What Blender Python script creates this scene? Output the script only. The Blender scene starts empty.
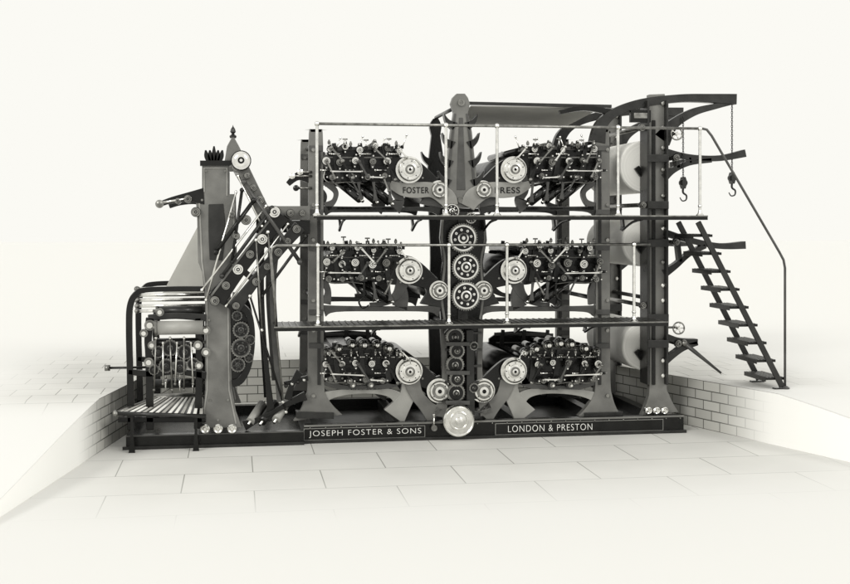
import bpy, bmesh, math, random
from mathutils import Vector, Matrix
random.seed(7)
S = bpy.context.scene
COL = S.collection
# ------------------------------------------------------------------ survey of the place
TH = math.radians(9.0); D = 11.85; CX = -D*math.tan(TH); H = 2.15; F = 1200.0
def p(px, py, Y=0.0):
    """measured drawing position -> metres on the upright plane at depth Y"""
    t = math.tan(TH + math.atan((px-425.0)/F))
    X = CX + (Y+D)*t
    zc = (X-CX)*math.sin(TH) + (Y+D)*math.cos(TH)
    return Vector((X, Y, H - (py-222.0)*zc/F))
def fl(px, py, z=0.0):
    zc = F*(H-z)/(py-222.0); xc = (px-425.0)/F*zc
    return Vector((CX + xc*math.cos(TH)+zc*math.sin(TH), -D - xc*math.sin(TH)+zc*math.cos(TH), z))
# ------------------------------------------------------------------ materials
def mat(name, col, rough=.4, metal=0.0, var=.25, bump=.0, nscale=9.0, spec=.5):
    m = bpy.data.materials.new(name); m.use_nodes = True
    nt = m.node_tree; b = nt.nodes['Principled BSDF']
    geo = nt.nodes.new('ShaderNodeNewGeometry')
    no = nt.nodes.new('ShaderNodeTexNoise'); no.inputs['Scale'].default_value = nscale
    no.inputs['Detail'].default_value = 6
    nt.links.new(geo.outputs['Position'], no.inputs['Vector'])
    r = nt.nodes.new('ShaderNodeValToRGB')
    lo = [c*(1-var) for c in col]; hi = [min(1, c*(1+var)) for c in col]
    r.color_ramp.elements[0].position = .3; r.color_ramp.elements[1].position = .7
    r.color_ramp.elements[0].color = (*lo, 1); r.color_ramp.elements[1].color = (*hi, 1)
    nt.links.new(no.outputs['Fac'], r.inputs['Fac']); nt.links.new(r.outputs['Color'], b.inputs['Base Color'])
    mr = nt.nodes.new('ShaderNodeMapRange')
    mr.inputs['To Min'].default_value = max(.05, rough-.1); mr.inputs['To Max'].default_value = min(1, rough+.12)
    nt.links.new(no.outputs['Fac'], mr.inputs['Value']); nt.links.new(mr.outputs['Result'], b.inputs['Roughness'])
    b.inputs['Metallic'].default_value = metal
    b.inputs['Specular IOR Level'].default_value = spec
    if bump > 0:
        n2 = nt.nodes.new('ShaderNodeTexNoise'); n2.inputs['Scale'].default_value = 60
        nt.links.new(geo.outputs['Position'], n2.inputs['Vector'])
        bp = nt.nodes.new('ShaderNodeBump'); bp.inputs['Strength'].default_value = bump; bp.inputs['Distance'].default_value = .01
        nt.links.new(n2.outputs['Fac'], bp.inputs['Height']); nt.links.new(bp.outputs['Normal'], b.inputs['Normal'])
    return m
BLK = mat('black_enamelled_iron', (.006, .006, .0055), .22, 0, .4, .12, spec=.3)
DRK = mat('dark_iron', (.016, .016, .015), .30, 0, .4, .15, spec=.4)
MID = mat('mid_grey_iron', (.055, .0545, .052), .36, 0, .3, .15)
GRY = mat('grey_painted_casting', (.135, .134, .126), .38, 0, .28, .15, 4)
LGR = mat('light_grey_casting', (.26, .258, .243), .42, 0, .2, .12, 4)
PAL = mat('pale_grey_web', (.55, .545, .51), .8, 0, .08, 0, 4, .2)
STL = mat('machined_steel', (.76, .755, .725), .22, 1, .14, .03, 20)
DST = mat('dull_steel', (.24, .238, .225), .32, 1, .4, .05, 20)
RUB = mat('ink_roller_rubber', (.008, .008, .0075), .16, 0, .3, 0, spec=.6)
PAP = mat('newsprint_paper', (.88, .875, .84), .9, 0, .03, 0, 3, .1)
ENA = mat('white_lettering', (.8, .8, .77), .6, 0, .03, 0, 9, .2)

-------

## Aim of the task:
Omit the pictures and reproduce the listing exactly.

## Response to this task:
What Blender Python script creates this scene? Output the script only. The Blender scene starts empty.
import bpy, bmesh, math, random
from mathutils import Vector, Matrix
random.seed(7)
S = bpy.context.scene
COL = S.collection
# ------------------------------------------------------------------ survey of the place
TH = math.radians(9.0); D = 11.85; CX = -D*math.tan(TH); H = 2.15; F = 1200.0
def p(px, py, Y=0.0):
    """measured drawing position -> metres on the upright plane at depth Y"""
    t = math.tan(TH + math.atan((px-425.0)/F))
    X = CX + (Y+D)*t
    zc = (X-CX)*math.sin(TH) + (Y+D)*math.cos(TH)
    return Vector((X, Y, H - (py-222.0)*zc/F))
def fl(px, py, z=0.0):
    zc = F*(H-z)/(py-222.0); xc = (px-425.0)/F*zc
    return Vector((CX + xc*math.cos(TH)+zc*math.sin(TH), -D - xc*math.sin(TH)+zc*math.cos(TH), z))
# ------------------------------------------------------------------ materials
def mat(name, col, rough=.4, metal=0.0, var=.25, bump=.0, nscale=9.0, spec=.5):
    m = bpy.data.materials.new(name); m.use_nodes = True
    nt = m.node_tree; b = nt.nodes['Principled BSDF']
    geo = nt.nodes.new('ShaderNodeNewGeometry')
    no = nt.nodes.new('ShaderNodeTexNoise'); no.inputs['Scale'].default_value = nscale
    no.inputs['Detail'].default_value = 6
    nt.links.new(geo.outputs['Position'], no.inputs['Vector'])
    r = nt.nodes.new('ShaderNodeValToRGB')
    lo = [c*(1-var) for c in col]; hi = [min(1, c*(1+var)) for c in col]
    r.color_ramp.elements[0].position = .3; r.color_ramp.elements[1].position = .7
    r.color_ramp.elements[0].color = (*lo, 1); r.color_ramp.elements[1].color = (*hi, 1)
    nt.links.new(no.outputs['Fac'], r.inputs['Fac']); nt.links.new(r.outputs['Color'], b.inputs['Base Color'])
    mr = nt.nodes.new('ShaderNodeMapRange')
    mr.inputs['To Min'].default_value = max(.05, rough-.1); mr.inputs['To Max'].default_value = min(1, rough+.12)
    nt.links.new(no.outputs['Fac'], mr.inputs['Value']); nt.links.new(mr.outputs['Result'], b.inputs['Roughness'])
    b.inputs['Metallic'].default_value = metal
    b.inputs['Specular IOR Level'].default_value = spec
    if bump > 0:
        n2 = nt.nodes.new('ShaderNodeTexNoise'); n2.inputs['Scale'].default_value = 60
        nt.links.new(geo.outputs['Position'], n2.inputs['Vector'])
        bp = nt.nodes.new('ShaderNodeBump'); bp.inputs['Strength'].default_value = bump; bp.inputs['Distance'].default_value = .01
        nt.links.new(n2.outputs['Fac'], bp.inputs['Height']); nt.links.new(bp.outputs['Normal'], b.inputs['Normal'])
    return m
BLK = mat('black_enamelled_iron', (.006, .006, .0055), .22, 0, .4, .12, spec=.3)
DRK = mat('dark_iron', (.016, .016, .015), .30, 0, .4, .15, spec=.4)
MID = mat('mid_grey_iron', (.055, .0545, .052), .36, 0, .3, .15)
GRY = mat('grey_painted_casting', (.135, .134, .126), .38, 0, .28, .15, 4)
LGR = mat('light_grey_casting', (.26, .258, .243), .42, 0, .2, .12, 4)
PAL = mat('pale_grey_web', (.55, .545, .51), .8, 0, .08, 0, 4, .2)
STL = mat('machined_steel', (.76, .755, .725), .22, 1, .14, .03, 20)
DST = mat('dull_steel', (.24, .238, .225), .32, 1, .4, .05, 20)
RUB = mat('ink_roller_rubber', (.008, .008, .0075), .16, 0, .3, 0, spec=.6)
PAP = mat('newsprint_paper', (.88, .875, .84), .9, 0, .03, 0, 3, .1)
ENA = mat('white_lettering', (.8, .8, .77), .6, 0, .03, 0, 9, .2)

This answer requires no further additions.